Fahr-i Kâinât Efendimiz, ashabının her türlü mes’elesiyle alakadar olur, imkânı olan kimseleri de buna teşvik ederdi. Abdurrahman bin Ebi Bekir -radıyallâhu anhümâ- şöyle anlatmaktadır:
Suffe ashâbı fakir kimselerdi. Bir keresinde Nebîyy-i Muhterem -sallallahu aleyhi ve sellem- şöyle buyurdu:
“– İki kişilik yemeği olan (suffe ashâbından) bir üçüncüsünü; dört kişilik yemeği olan da bir beşincisini ve hatta altıncısını yemeğe buyur edip götürsün!”
Ebû Bekir, onlardan üç kişiyi evine getirdi. Nebî -sallallahu aleyhi ve sellem- de on kişiyi alıp götürdü.” (Buhârî, Mevâkît, 41; Müslim, Eşribe, 176, 177)

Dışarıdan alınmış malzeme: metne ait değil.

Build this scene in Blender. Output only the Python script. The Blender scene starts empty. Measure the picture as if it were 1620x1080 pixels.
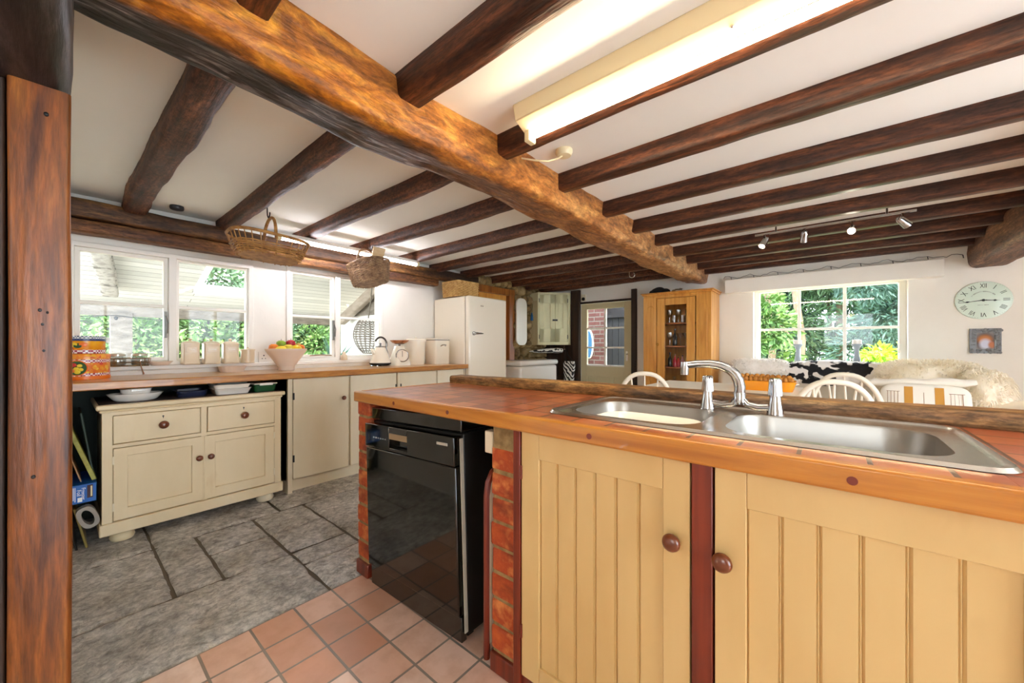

İyiliğin, ihsan ve ikramın gönülleri kazanma ve ruhlar üzerinde tesir icra etme bakımından ne kadar ehemmiyetli olduğunu bilen Allah Resûlü -sallallâhu aleyhi ve sellem-, yine ümmetine şu tavsiyelerde bulunmaktadır:
“Kim sizden Allah adına sığınma talebinde bulunursa onu muhafaza edin, kim Allah adına isterse ona verin, kim sizi davet ederse ona icabet edin, kim size bir iyilik yaparsa karşılıkta bulunun, şayet verecek bir şey bulamazsanız, ona isteğinin verilmiş olduğunu görünceye kadar duâ edin.” (Nesâî, Zekat, 72; Ebû Dâvûd, Zekat, 38)
Her durumda ikram ve ihsanda bulunmak dinimizin emri, Rabbimizin ve Peygamber Efendimiz’in yüce ahlakıdır. İnsanlara Allah’ın dinini öğretirken ve onları Allah Resûlü’nün hâliyle hallenmeye dâvet ederken, bu nebevî düstûrdan azami derecede istifade etmek gerekmektedir.